When I was 20, I took a quarter off from my studies at the University of Washington to study the Mexican arts and crafts in San Miguel de Allende. While there, I invited a friend to come visit. Her reply? To chastise me for flaunting my privileged life of travel. This remark came as a shock, as I was born into not a family of wealth but into one where investing in travel was paramount. To this day, I am frugal in most areas of my life, choosing to reserve income for two things: supporting my family and traveling. However it may appear from the outside, to me, traveling is as essential to my being as food is to my body.
So it was particularly fabulous (I'm trying to think of a better word) when both a long-time friend and a cousin invited me to come visit them at their snowbird homes in Florida, a place I had never been to and a place that distinctly contrasts where I live in Washington state.
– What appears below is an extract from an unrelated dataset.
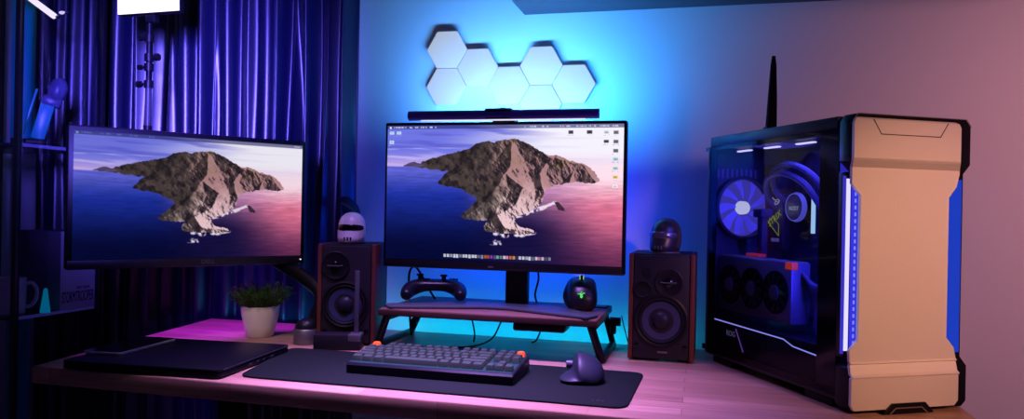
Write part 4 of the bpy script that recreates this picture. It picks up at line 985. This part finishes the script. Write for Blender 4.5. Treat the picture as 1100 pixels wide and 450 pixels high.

A long, diagonal flight has taken me to the SW coast of Florida for the past three Februaries now, thanks to their repeat invitations. To explore a new place with people I love, but rarely get to spend time with, is a keenly treasured experience for me. Of course it doesn't hurt that in February, escaping the gray damp of Seattle is an opportunity I would be crazy to decline.
I would have to confess to my friend from long ago that I think I now know what it feels like to be privileged. My current friend and my cousin have literally and graciously given me these travel experiences. Yesterday, while driving alone on roads through quintessentially Pacific Northwest scenic byways, I pondered all of this, and felt filled with gratitude.